The organization has proposed the plan to six agencies in the city.

The SPCA shelter, the privately financed Maddie’s Pet Adoption Center, opened last month and is not the standard animal shelter. It has “home-style” quarters for dogs and cats, with television sets, Persian rugs, skylights, couches and tables. The shelter also provides obedience and toilet training.

“What is missing from the equation,” Avanzino said, “is having an overnight roommate. That’s where the idea comes in.”

Any agency that works with the shelter would have to provide cots. Because the shelter was not designed for humans, the accommodations will strictly be for overnight stays. The homeless people will not bathe, eat or receive clothes there. Homeless people with their own pets would also not be allowed to stay the night.

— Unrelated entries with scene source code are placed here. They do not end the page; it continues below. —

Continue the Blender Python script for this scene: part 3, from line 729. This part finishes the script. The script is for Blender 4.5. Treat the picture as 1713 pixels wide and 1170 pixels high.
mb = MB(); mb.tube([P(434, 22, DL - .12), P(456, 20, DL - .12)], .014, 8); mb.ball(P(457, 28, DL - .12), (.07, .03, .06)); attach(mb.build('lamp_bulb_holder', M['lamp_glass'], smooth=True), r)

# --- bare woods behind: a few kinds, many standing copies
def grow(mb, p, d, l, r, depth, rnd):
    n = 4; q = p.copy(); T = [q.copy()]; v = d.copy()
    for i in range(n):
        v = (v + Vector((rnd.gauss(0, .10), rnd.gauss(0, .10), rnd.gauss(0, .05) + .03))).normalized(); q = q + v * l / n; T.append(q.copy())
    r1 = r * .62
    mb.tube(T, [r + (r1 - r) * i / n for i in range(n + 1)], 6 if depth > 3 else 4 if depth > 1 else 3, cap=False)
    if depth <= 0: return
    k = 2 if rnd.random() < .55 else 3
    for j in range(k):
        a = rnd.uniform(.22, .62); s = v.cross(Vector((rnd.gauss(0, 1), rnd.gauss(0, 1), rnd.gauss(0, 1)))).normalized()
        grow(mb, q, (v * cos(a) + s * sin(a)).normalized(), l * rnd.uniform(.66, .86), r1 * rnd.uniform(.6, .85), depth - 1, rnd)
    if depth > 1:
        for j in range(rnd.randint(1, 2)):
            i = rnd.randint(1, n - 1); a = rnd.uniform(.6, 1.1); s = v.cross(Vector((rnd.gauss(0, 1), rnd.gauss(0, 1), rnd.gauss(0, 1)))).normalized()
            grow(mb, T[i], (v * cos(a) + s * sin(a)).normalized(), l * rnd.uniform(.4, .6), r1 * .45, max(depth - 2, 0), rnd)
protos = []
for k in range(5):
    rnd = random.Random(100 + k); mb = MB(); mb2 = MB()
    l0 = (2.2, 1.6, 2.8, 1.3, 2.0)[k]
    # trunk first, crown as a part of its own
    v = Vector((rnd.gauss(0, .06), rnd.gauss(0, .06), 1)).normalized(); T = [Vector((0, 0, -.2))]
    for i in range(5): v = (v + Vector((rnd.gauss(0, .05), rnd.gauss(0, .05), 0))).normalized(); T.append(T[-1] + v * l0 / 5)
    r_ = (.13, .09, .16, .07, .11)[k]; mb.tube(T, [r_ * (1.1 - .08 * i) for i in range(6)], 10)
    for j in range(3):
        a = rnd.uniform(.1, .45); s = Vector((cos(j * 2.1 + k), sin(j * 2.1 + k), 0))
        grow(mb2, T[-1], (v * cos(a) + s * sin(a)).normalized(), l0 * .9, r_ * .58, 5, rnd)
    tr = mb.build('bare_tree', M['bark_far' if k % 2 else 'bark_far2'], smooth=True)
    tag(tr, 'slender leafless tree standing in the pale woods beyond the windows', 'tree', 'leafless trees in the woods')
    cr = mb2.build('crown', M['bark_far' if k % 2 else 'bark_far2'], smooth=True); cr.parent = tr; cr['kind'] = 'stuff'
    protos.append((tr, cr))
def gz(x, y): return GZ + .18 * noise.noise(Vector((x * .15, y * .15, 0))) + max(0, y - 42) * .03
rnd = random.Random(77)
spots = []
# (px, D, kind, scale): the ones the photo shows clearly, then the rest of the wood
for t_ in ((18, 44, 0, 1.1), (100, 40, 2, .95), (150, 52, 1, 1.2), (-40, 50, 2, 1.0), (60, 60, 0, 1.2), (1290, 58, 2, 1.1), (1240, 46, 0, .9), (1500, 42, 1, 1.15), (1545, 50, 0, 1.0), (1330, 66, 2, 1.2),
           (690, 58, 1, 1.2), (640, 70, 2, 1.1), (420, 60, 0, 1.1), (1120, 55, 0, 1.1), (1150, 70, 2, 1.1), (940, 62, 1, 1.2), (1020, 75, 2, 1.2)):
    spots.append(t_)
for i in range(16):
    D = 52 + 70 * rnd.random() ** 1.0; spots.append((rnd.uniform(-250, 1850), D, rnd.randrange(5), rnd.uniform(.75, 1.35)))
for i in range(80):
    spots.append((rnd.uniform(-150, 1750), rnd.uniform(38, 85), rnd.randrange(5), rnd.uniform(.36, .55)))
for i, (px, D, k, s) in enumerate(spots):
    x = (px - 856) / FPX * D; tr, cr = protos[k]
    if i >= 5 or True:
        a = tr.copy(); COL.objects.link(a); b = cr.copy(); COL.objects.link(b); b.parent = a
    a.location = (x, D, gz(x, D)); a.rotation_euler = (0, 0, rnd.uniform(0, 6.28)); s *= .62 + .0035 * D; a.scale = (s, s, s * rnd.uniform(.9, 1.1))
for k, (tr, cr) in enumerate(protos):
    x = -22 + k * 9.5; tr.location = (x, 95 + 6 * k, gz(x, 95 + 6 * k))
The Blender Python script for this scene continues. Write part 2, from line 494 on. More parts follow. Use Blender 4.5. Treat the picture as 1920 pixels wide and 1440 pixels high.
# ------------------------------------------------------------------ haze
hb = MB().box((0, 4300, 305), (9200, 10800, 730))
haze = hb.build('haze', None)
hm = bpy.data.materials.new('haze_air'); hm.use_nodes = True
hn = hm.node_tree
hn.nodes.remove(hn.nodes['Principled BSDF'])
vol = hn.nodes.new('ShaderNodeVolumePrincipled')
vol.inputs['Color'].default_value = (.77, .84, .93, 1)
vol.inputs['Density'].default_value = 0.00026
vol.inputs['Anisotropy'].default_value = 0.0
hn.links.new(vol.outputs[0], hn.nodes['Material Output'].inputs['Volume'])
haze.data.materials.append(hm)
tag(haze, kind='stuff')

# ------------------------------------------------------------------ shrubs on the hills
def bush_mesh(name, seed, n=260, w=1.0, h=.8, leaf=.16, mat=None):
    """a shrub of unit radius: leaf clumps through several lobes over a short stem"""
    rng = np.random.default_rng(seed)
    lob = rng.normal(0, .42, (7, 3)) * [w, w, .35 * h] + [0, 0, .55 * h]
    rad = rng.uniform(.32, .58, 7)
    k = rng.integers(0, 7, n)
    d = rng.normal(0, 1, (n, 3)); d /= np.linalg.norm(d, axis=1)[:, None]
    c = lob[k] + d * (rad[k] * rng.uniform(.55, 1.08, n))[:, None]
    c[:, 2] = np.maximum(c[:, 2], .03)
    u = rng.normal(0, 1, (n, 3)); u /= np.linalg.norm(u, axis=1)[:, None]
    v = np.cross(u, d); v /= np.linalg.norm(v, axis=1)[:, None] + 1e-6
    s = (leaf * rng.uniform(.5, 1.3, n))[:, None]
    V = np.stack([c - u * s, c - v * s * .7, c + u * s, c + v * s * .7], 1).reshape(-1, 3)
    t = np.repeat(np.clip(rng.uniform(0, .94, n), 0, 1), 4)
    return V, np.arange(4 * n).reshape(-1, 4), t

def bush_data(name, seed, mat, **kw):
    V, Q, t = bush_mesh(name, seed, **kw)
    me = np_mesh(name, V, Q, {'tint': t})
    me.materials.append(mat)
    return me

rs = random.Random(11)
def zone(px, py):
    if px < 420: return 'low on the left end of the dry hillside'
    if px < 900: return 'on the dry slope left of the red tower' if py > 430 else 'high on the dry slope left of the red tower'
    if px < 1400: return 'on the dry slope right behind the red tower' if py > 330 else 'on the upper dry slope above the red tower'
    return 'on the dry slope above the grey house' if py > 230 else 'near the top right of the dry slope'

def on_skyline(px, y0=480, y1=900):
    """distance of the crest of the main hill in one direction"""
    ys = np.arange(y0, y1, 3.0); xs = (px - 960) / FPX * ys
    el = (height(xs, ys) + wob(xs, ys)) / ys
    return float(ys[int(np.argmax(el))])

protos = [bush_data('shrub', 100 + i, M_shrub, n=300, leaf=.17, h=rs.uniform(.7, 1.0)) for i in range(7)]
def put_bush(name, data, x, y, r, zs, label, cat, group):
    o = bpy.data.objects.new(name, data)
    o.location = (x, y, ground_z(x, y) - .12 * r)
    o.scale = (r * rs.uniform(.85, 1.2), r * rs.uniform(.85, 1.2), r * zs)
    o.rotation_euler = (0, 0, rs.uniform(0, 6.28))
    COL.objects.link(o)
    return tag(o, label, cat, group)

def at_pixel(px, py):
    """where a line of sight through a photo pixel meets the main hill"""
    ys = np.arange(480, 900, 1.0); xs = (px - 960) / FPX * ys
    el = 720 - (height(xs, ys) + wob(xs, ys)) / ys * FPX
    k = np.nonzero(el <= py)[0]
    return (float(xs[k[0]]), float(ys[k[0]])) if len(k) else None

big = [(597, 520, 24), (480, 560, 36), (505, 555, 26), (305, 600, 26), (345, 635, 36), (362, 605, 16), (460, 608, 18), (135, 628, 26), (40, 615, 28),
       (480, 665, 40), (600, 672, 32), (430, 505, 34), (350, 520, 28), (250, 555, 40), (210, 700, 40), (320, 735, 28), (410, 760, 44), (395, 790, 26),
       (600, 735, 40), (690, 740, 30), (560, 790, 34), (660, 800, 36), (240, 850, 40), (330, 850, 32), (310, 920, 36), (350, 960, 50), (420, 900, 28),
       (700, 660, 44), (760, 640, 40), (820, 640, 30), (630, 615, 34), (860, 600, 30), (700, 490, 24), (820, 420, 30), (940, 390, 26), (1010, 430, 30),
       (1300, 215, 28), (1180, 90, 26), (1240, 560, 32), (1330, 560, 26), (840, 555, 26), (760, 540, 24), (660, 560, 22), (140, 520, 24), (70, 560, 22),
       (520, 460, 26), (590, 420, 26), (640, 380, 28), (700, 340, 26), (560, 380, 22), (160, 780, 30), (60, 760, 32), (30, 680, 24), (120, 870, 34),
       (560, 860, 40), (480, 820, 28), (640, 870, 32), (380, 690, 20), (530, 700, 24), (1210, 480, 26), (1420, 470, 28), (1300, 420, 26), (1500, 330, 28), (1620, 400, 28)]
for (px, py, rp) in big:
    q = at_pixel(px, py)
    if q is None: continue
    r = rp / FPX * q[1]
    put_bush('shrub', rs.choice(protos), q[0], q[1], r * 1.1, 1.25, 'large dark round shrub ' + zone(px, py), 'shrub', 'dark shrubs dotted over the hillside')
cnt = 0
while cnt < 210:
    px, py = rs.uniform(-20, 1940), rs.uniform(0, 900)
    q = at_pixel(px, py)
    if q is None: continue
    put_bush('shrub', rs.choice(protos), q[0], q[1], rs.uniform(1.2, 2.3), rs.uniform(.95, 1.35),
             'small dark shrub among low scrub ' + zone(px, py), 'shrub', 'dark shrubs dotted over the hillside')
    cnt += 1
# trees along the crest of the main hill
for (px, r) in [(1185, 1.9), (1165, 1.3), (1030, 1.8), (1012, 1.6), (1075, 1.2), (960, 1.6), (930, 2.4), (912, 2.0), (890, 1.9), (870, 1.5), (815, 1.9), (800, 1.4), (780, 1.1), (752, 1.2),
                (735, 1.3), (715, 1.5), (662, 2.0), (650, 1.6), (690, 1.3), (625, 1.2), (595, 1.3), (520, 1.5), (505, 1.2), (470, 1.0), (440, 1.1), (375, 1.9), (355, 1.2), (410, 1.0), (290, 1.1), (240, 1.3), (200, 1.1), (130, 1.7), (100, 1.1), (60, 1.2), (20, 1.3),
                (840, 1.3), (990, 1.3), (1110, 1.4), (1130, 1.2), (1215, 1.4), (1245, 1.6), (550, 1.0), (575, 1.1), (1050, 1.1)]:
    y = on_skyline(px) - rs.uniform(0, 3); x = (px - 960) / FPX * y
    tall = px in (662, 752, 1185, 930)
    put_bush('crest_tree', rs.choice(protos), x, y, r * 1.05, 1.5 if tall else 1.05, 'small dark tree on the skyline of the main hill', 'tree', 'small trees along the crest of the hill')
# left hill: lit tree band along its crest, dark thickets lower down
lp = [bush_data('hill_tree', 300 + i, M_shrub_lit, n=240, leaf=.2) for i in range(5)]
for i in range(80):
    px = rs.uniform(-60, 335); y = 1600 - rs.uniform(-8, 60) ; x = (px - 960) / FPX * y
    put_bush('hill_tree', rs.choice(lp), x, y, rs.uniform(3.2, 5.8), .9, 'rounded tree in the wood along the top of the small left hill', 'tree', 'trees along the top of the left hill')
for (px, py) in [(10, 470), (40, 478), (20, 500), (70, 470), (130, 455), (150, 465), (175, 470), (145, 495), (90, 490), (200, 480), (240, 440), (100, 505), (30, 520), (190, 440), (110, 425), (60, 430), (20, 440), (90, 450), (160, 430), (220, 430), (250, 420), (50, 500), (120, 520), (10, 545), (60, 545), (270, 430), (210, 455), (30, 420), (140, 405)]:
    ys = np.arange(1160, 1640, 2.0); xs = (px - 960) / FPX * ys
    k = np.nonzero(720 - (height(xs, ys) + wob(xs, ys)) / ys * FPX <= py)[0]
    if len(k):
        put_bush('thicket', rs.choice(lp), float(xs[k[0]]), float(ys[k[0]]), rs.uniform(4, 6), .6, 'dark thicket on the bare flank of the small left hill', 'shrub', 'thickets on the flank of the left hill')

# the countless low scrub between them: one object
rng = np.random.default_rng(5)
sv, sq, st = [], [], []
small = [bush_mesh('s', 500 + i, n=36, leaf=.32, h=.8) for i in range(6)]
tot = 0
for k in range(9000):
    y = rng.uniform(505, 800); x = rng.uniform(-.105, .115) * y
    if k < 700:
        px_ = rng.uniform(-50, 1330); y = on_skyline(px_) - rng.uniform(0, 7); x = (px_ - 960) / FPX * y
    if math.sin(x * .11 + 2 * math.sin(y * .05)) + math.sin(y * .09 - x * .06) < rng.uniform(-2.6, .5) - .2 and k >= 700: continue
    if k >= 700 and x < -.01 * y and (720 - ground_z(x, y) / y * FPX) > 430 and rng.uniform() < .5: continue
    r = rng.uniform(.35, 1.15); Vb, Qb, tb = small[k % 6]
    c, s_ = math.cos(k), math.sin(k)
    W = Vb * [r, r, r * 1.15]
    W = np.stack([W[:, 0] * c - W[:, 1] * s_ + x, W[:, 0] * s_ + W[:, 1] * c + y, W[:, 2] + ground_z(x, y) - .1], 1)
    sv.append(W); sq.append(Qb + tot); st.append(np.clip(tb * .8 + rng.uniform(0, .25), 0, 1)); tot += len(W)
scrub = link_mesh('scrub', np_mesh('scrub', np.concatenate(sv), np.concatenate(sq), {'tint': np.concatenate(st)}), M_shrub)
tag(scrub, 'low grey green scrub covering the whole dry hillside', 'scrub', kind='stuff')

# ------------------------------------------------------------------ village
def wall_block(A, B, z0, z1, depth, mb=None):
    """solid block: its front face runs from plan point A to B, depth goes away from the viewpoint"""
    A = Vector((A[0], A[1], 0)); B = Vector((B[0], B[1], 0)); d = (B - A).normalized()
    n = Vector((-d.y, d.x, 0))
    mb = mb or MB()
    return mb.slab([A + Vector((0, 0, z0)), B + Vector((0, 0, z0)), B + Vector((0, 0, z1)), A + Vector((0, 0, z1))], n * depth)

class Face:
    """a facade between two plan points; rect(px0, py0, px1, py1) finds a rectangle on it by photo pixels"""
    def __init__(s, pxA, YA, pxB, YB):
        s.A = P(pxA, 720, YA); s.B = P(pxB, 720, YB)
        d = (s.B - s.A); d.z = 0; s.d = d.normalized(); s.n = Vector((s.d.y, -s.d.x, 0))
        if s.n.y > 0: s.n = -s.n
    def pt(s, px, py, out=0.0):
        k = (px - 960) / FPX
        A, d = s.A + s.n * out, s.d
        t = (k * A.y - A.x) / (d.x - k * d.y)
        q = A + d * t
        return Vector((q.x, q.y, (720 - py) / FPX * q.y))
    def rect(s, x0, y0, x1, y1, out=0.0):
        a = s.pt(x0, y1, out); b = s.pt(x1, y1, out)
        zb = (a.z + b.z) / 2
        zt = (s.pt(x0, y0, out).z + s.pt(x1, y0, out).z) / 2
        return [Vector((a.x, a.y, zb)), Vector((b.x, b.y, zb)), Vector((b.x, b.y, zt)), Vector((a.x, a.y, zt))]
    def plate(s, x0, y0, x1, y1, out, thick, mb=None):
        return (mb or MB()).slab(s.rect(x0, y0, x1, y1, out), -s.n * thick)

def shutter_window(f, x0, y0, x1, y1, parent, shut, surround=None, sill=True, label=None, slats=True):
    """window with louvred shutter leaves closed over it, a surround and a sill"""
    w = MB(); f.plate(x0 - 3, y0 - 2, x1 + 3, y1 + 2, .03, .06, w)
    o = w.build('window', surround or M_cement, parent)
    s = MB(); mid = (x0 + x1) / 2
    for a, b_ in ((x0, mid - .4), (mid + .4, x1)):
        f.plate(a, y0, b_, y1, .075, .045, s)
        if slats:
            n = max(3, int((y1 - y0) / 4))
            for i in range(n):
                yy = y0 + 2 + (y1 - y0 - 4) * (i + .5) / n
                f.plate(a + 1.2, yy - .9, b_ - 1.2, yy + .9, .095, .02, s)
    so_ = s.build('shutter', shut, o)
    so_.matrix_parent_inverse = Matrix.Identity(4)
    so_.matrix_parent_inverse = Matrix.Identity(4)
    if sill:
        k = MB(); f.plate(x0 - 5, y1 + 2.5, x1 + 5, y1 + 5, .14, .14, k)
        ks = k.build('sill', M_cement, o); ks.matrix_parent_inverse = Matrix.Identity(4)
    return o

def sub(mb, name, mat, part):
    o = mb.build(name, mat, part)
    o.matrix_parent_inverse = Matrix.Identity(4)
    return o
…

Terry Hill, the homeless coordinator for Mayor Willie Brown, said he had not seen the proposal and could not comment on it. “I don’t understand the concept,” Hill said. “So I have to speak with them first and talk to the mayor before I can take a position.”

The Rev. Cecil Williams of the Glide Memorial United Methodist Church, which has 41 programs for the homeless, said the idea had merit. “The rooms look very livable, and probably they’re better than most rooms for homeless folks,” he said. “Dogs and animals tend to get more love and care than humans, especially those that are on the fringes of society like the homeless.”

An estimated 15,000 people live on the streets, in cars or in shelters here. When he took office in 1996, Brown said homelessness would be a top priority. A year later he said the problem “may not be solvable.”

Brown and other officials have offered proposals that include the mildly odd and the ridiculous. In the fall, Brown began a crackdown on homeless camps in Golden Gate Park and suggested borrowing a helicopter from Oakland that was equipped with heat-sensing equipment to detect campsites at night.

Next, a member of the Board of Supervisors encouraged chopping limbs off trees where the homeless had taken refuge. In a shift, the supervisor later recommended that supermarkets donate old shopping carts to the homeless.

Advocates for the homeless see the SPCA plan as another strange idea. But at least, they said, it is not intended to hurt the homeless.

The director of the San Francisco Coalition on Homelessness, Paul Boden, said the animal shelter was nicer than a shelter for the homeless that the city recently opened in a building in China Basin. In that shelter, 600 people share space with roving raccoons and other nocturnal creatures. Some homeless people, Boden said, are quite likely to take advantage of the SPCA offer.

“It’s condescending, it’s weird and it’s a little creepy,” Boden said. “But there’s nothing punitive about them saying, ‘Well, if people want to come here and stay with the animals, they can. The more you think about it, the more bizarre it becomes, because of the statement it makes that the nicest shelter in town is going to be the one for the animals.”